House of Representatives

New Business Tax System (Simplified Tax System) Bill 2000

Second Reading Speech

Mr HOCKEY (North Sydney - Minister for Financial Services and Regulation)

I move:

That the bill be now read a second time.

This bill inserts a new division in the Income Tax Assessment Act 1997 to introduce the simplified tax system (STS).

The simplified tax system is an optional package for small businesses. It will deliver a number of benefits, reducing the time and money that participating small businesses need to spend on bookkeeping and income tax compliance, as well as retaining their access to generous rates of depreciation.

The simplified tax system is based on the recommendations of the Ralph Review of Business Taxation. Consistent with those recommendations, most businesses with an average annual turnover of less than $1 million will be eligible to join.

The simplified tax system has three key elements.

The first element is cash accounting. Under this method of calculating taxable income, businesses will, in general, recognise income when it is received and deductions when expenses are paid.

The second element is simplified depreciation. Assets costing less than $1,000 are immediately deductible. Assets costing $1,000 or more and with effective lives of less than 25 years are pooled and written off at 30 per cent per year. Assets costing $1,000 or more and with effective lives of 25 years or more are pooled and written off at five per cent per year. The use of pools removes the need to keep detailed asset schedules.

The third element is simplified trading stock. Under the trading stock provisions, simplified tax system taxpayers will no longer have to account for changes in trading stock of less than $5,000.

The bill also incorporates a new 12-month rule for determining deductions in respect of prepaid expenditure for simplified tax system taxpayers and individual taxpayers incurring deductible non-business expenditure.

Small business taxpayers who do not enter the simplified tax system and non-individuals who incur deductible non-business expenditure will apportion their prepayment deductions over the eligible service period. These taxpayers will have access to transitional provisions to phase in this apportionment of deductions over the period to 2002-03.

The simplified tax system and prepayments measures included in this bill will apply to assessments for income years commencing on or after 1 July 2001.

The government has been consulting with small business representatives since its announcement of the simplified tax system on 21 September 1999. The government released the exposure draft legislation for the STS in October this year for public comment.

As a result of further consultation and submissions received in response to the exposure draft legislation for the simplified tax system, the government has decided to improve certain provisions of the simplified tax system bill including:

increasing the depreciating assets threshold for eligible businesses from $2 million to $3 million;
removing the requirement to account for the change in value of trading stock on a cash basis; and
relaxing the control tests to avoid inadvertent grouping.

The government considers that the consultations with small business representatives have been a very positive and important part of the development of the simplified tax system.
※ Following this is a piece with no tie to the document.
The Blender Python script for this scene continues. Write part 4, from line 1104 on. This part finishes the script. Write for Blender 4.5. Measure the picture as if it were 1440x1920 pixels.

I would like to thank those involved in that extensive process for their efforts.

The government will soon be releasing for public comment the exposure draft legislation for the uniform capital allowances system, which also starts from 1 July 2001. It will contain some concepts and definitions used in the simplified tax system.

Full details of the measures in the New Business Tax System (Simplified Tax System) Bill 2000 are provided in the explanatory memorandum, which I commend to the House-it is an excellent read. I commend the bill.

Debate (on motion by Mr Stephen Smith) adjourned.